Keeping promises is a PR and general business tenant but evidentially isn’t so obvious in crowdfunding. The Forking Path Co. raised $122,874 from 1,246 backers for a new board game, far exceeding its goal. It then decided not to produce the game, claiming that moving costs, licenses and employee salaries had depleted their funds.

In its first crowdfunding case, the Federal Trade Commission (FTC) found that Forking Path never incurred those expenses and instead used donations for personal expenses. In its announcement Don’t Let Crowdfunding be your “Doom,” the FTC said Forking Path misrepresented how it would use funds raised on Kickstarter and broke promises about providing rewards to his backers. The FTC banned Forking Path from crowdfunding and ordered it to pay restitution.

The FTC provides some blunt advice: If you promise rewards, give them. If you promise refunds, provide them. Use the money raised from crowdfunding only for the purpose represented. If you collect money for a project, use the money only for that purpose, not for personal purposes or to start another project.

“Practitioners working with startups that elect to use crowdfunding as a means to solicit capital contributions need to impress upon their clients that guarantees to potential backers must be honored at the risk of legal penalties,” writes Cayce Myers, legal research editor for the Institute for Public Relations and an assistant professor at Virginia Tech’s department of communication.

Myers also offers this advice:

Know the regulations. Looser regulations on raising capital do not mean no regulations. SEC regulations still apply to startups, and they must meet disclosure requirements of the Sarbanes-Oxley Act.

Expect more rules. Federal regulation may expand as crowdfunding grows. Protecting small investors from deceptive promotions, an issue when Congress passed the JOBS Act, will likely remain a concern of regulators. The SEC, FTC and other agencies may introduce new rules. That necessarily does not mean new rules will stifle crowdfunding growth or entrepreneurial innovation.

More Crowdfunding PR Tips

Other experts offer these tips for PR pros working in crowdfunding:

Contain expectations.

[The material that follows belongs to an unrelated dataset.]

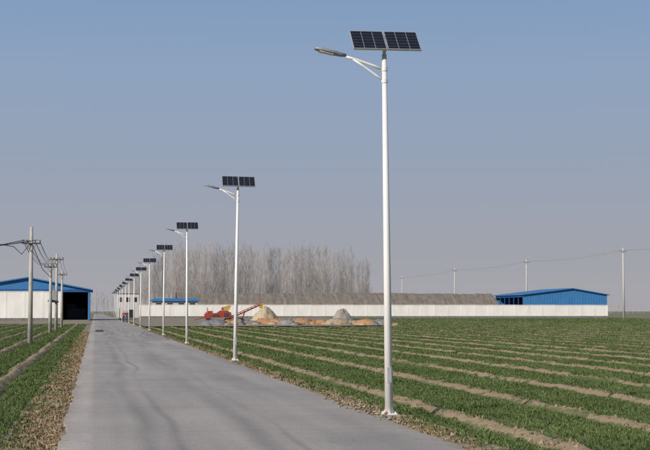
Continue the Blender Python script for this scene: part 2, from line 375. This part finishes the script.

Budding entrepreneurs read articles about successful crowding campaigns and may have unrealistically high expectations. However, most crowdfunding attempts fail due to lack of preparation.

Be selective about clients. Investigating the startup and its proposed plan prevents future problems. It’s vital to the reputation of the PR practitioner to work only on projects with the potential for real success and to work with clients with experience, resources, and the willingness to do what’s needed.

Spread out payments. Agreeing on a pricing plan that satisfies both the PR consultant and entrepreneur can be challenging. A combination of a percentage upfront followed by a performance fee at the campaign’s conclusion can motivate both parties to succeed. PR firms many need to hire consultants during the course of the campaign. Spreading out payments helps keep those specialists motivated.

Jump out if needed. If you believe a campaign is faltering or lose faith in the startup’s management, the best strategy may be to abandon the assignment and consider it a learning experience.

Bottom Line: The JOBS Act that loosened federal regulations has enabled crowdfunding to mushroom and has created a new PR sector. Looser regulations do not mean no regulations. It is essential for PR pros and their startup clients involved in crowdfunding to follow federal laws that apply to them if they are to avoid legal and financial risks.